# Set task
Copy out all lines in the data below containing the string "part".

# Data segment

_ _ _ _

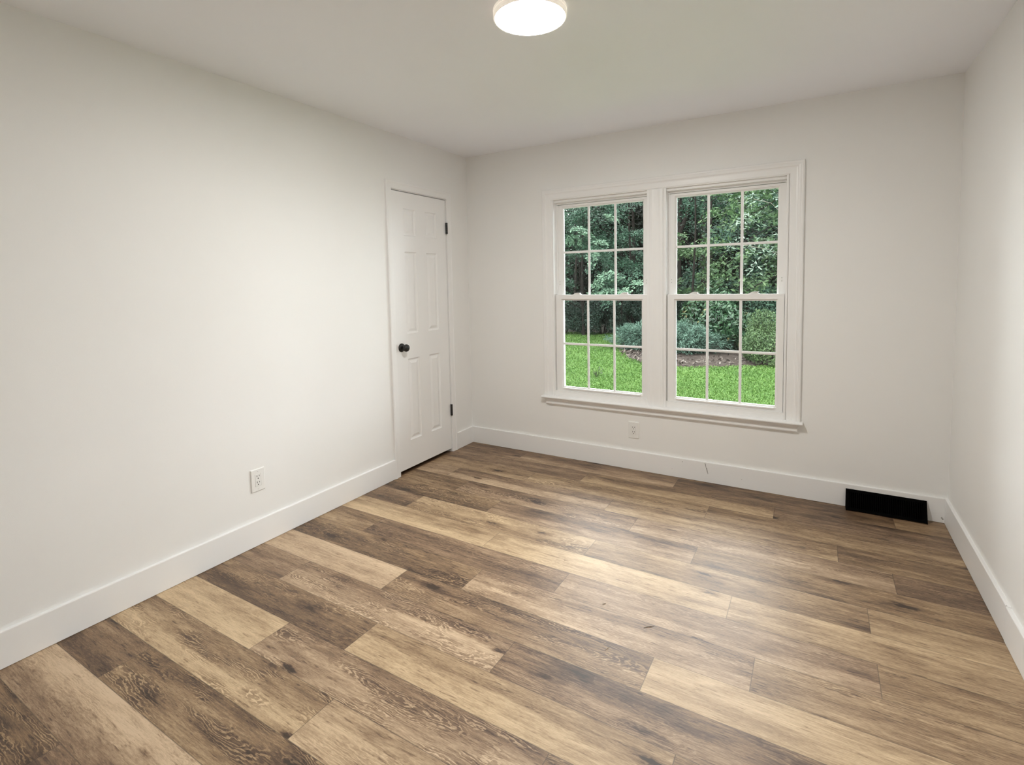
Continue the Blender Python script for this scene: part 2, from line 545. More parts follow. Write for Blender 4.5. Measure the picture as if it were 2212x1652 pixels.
for r_, (j, tones) in rows.items():
    yt = Y0 - PW * r_
    yb = yt - PW
    ytc, ybc = min(yt, 0.0), max(yb, YF)
    if ytc - ybc < 0.002:
        continue
    starts = []
    s = j
    while s > 0.02:
        s -= PL
    k = 0
    while s < W:
        a, b = max(s, 0.0), min(s + PL, W)
        if b - a > 0.004:
            t0, t1, c = tones[min(k, len(tones) - 1)]
            seed = rng.random()
            i0 = len(fv)
            fv += [(a, ytc, 0), (a, ybc, 0), (b, ybc, 0), (b, ytc, 0)]
            ff.append((i0, i0 + 1, i0 + 2, i0 + 3))
            for (x, y) in ((a, ytc), (a, ybc), (b, ybc), (b, ytc)):
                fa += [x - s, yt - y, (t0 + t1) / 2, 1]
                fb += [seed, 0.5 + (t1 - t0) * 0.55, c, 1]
            k += 1
        s += PL
ntop = len(ff)
i0 = len(fv)          # slab below the planks, and the sill under the door
def raw_box(lo, hi):
    i = len(fv)
    for x in (lo[0], hi[0]):
        for y in (lo[1], hi[1]):
            for z in (lo[2], hi[2]):
                fv.append((x, y, z))
    for q in ((0, 1, 3, 2), (4, 6, 7, 5), (0, 4, 5, 1), (2, 3, 7, 6), (0, 2, 6, 4), (1, 5, 7, 3)):
        ff.append(tuple(i + k for k in q))
        for _ in range(4):
            fa.extend([0.6, 0.09, 0.2, 1]); fb.extend([0.3, 0.5, 0, 1])
raw_box((0, YF, -0.15), (W, 0, -0.001))
raw_box((-TH, DY0 - 0.02, -0.012), (0, DY1 + 0.02, -0.001))
me = bpy.data.meshes.new('floor')
me.from_pydata(fv, [], ff)
for nm, dat in (('plank', fa), ('print', fb)):
    at = me.attributes.new(nm, 'FLOAT_COLOR', 'CORNER')
    at.data.foreach_set('color', dat)
me.materials.append(FLOORM)
floor = bpy.data.objects.new('floor', me)
COL.objects.link(floor)
tag(floor, 'wood-look plank floor in mixed light and dark browns', 'floor', kind='structure')

# ---- baseboards
def bb_prof(sign=1):
    t, h, e = BT, BH, 0.003
    return [(0, 0.0022), (t, 0.0022), (t, h - e), (t - e * 0.35, h - e * 0.35), (t - e, h), (0, h)]
bm = bmesh.new()
CO, CI = -0.9705, -0.2365       # outer edges of the door casing
add_prism(bm, bb_prof(), 1, YF, CO)
add_prism(bm, bb_prof(), 1, CI, 0)
struct('baseboard_left', bm, TRIMP, 'tall white baseboard along the left wall, broken by the door', 'baseboard')
bm = bmesh.new()
add_prism(bm, [(-p[0], p[1]) for p in bb_prof()], 0, BT, W - BT)
for (xa, za, xb, zb, wd) in ((1.9385, 0.134, 1.9555, 0.070, 0.0016), (1.9430, 0.128, 1.9480, 0.095, 0.0010), (1.9510, 0.100, 1.9590, 0.060, 0.0018)):
    f0 = [bm.verts.new((x, -BT - 0.0004, z)) for x, z in ((xa - wd, za), (xa + wd, za), (xb + wd, zb), (xb - wd, zb))]
    f = bm.faces.new(f0); f.material_index = 1
for (xa, za, s) in ((1.79, .118, .0025), (2.17, .06, .002), (1.72, .055, .0016), (3.196, .030, .004), (3.2005, .024, .004)):
    f0 = [bm.verts.new((xa + s * math.cos(k), -BT - 0.0004, za + s * 1.3 * math.sin(k))) for k in (0, 1, 2.1, 3.2, 4.2, 5.2)]
    f = bm.faces.new(f0); f.material_index = 1
struct('baseboard_back', bm, [TRIMP, SCUFF], 'white baseboard under the window with grey scuff marks', 'baseboard')
bm = bmesh.new()
JY = -1.0885
add_prism(bm, [(W - p[0], p[1]) for p in bb_prof()], 1, JY + 0.003, 0)
add_prism(bm, [(W - p[0] - (0.0012 if p[0] > 0 else 0), p[1] - (0.002 if p[1] > 0.05 else 0)) for p in bb_prof()], 1, YF, JY - 0.003)
add_box(bm, (W - BT + 0.002, JY - 0.004, 0), (W, JY + 0.004, BH - 0.012))
add_box(bm, (W - 0.011, JY - 0.012, BH - 0.006), (W - 0.001, JY + 0.001, BH + 0.0025), 0.001, 1)
struct('baseboard_right', bm, TRIMP, 'white baseboard along the right wall with an open butt joint', 'baseboard')
bm = bmesh.new()
add_prism(bm, [(YF + p[0], p[1]) for p in bb_prof()], 0, BT, W - BT - 0.002)
struct('baseboard_front', bm, TRIMP, 'white baseboard on the wall behind the camera', 'baseboard')

# ------------------------------------------------------------------ door
door = empty('door_1', (0, DY1, 0))
tag(door, 'narrow white six-panel closet door with a black knob', 'door', kind='structure')
SY0, SY1, SZ0, SZ1 = DY0 + 0.0042, DY1 - 0.0035, 0.027, DZ - 0.0055
XF = -0.002                      # front face of the slab
panels = []
for (ya, yb) in ((-0.788, -0.660), (-0.5475, -0.4165)):
    for (za, zb) in ((1.738, 1.932), (1.024, 1.622), (0.232, 0.839)):
        panels.append((ya, yb, za, zb))
bm = bmesh.new()
ys = sorted({SY0, SY1} | {p for q in panels for p in q[:2]})
zs = sorted({SZ0, SZ1} | {p for q in panels for p in q[2:]})
grid = {}
def gv(y, z, x=XF):
    k = (round(y, 5), round(z, 5), round(x, 5))
    if k not in grid:
        grid[k] = bm.verts.new((x, y, z))
    return grid[k]
for ya, yb in zip(ys[:-1], ys[1:]):
    for za, zb in zip(zs[:-1], zs[1:]):
        hole = any(abs(ya - p[0]) < 1e-6 and abs(yb - p[1]) < 1e-6 and za >= p[2] - 1e-6 and zb <= p[3] + 1e-6 for p in panels)
        if not hole:
            bm.faces.new((gv(ya, za), gv(yb, za), gv(yb, zb), gv(ya, zb)))
for (ya, yb, za, zb) in panels:
    # ogee rim sinks, then a sloped raised field
    steps = [(0, 0), (0.003, -0.0050), (0.008, -0.0080), (0.012, -0.0090), (0.016, -0.0090), (0.036, -0.0020), (0.038, -0.0020)]
    prev = None
    for d, x in steps:
        zset = [z for z in zs if za - 1e-6 <= z <= zb + 1e-6] if d == 0 else None
        loop = [gv(ya + d, za + d, XF + x), gv(yb - d, za + d, XF + x), gv(yb - d, zb - d, XF + x), gv(ya + d, zb - d, XF + x)]
        if prev:
            for k in range(4):
                bm.faces.new((prev[k], prev[(k + 1) % 4], loop[(k + 1) % 4], loop[k]))
        prev = loop
    bm.faces.new(prev)
# sides and back of the slab
xb_ = XF - 0.035
b4 = [bm.verts.new((xb_, y, z)) for y, z in ((SY0, SZ0), (SY1, SZ0), (SY1, SZ1), (SY0, SZ1))]
f4 = [bm.verts.new((XF, y, z)) for y, z in ((SY0, SZ0), (SY1, SZ0), (SY1, SZ1), (SY0, SZ1))]
for k in range(4):
    bm.faces.new((f4[k], f4[(k + 1) % 4], b4[(k + 1) % 4], b4[k]))
bm.faces.new(b4)
part('door_slab', bm, DOORP, door)
# jamb and stops
bm = bmesh.new()
add_box(bm, (-TH, DY0 - 0.018, 0), (-0.001, DY0, DZ + 0.018))
add_box(bm, (-TH, DY1, 0), (-0.001, DY1 + 0.018, DZ + 0.018))
add_box(bm, (-TH, DY0, DZ), (-0.001, DY1, DZ + 0.018))
add_box(bm, (-0.055, DY0, 0), (-0.039, DY0 + 0.010, DZ))
add_box(bm, (-0.055, DY1 - 0.010, 0), (-0.039, DY1, DZ))
add_box(bm, (-0.055, DY0 + 0.010, DZ - 0.010), (-0.039, DY1 - 0.010, DZ))
part('jamb', bm, TRIMP, door)
# knob
bm = bmesh.new()
KX, KY, KZ = XF, -0.853, 0.930
add_lathe(bm, [(0, 0.0), (0.0318, 0.0), (0.0318, 0.003), (0.029, 0.007), (0.019, 0.010), (0.0125, 0.013)], (KX, KY, KZ), (1, 0, 0), 40)
kn = part('rosette', bm, BLACKM, door, True)
bm = bmesh.new()
add_lathe(bm, [(0.0115, 0.012), (0.0110, 0.022), (0.013, 0.026), (0.021, 0.031), (0.0262, 0.039), (0.0272, 0.047), (0.0245, 0.056), (0.017, 0.0625), (0.008, 0.0650), (0, 0.0655)], (KX, KY, KZ), (1, 0, 0), 40)
part('door_knob', bm, BLACKM, door, True)
bm = bmesh.new()
add_box(bm, (-0.026, DY0 - 0.0004, 0.902), (-0.001, DY0 + 0.0022, 0.960), 0.0003, 1)
add_box(bm, (-0.003, DY0 - 0.0038, 0.902), (0.0024, DY0 + 0.0036, 0.960), 0.0008, 2)
part('strike_plate', bm, BLACKM, door)
for za, zb in ((1.783, 1.872), (0.304, 0.396)):
    bm = bmesh.new()
    n = 5
    for k in range(n):
        a = za + (zb - za) * k / n
        b = za + (zb - za) * (k + 1) / n - 0.0008
        add_lathe(bm, [(0, a), (0.0085, a), (0.0085, b), (0, b)], (0.0085, DY1 - 0.001, 0), (0, 0, 1), 20)
    add_box(bm, (-0.034, DY1 - 0.0028, za), (0.004, DY1 + 0.0003, zb))
    hg = part('hinge', bm, BLACKM, door, False)
    bm = bmesh.new()
    add_lathe(bm, [(0, -0.008), (0.004, -0.0065), (0.0045, -0.002), (0.006, 0.0)], (0.0085, DY1 - 0.001, za), (0, 0, 1), 16)
    tag(part('hinge_pin', bm, GREYM, hg, True), 'pale metal pin tip')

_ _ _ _

# Expected output
Continue the Blender Python script for this scene: part 2, from line 545. More parts follow. Write for Blender 4.5. Measure the picture as if it were 2212x1652 pixels.
part('door_slab', bm, DOORP, door)
part('jamb', bm, TRIMP, door)
kn = part('rosette', bm, BLACKM, door, True)
part('door_knob', bm, BLACKM, door, True)
part('strike_plate', bm, BLACKM, door)
    hg = part('hinge', bm, BLACKM, door, False)
    tag(part('hinge_pin', bm, GREYM, hg, True), 'pale metal pin tip')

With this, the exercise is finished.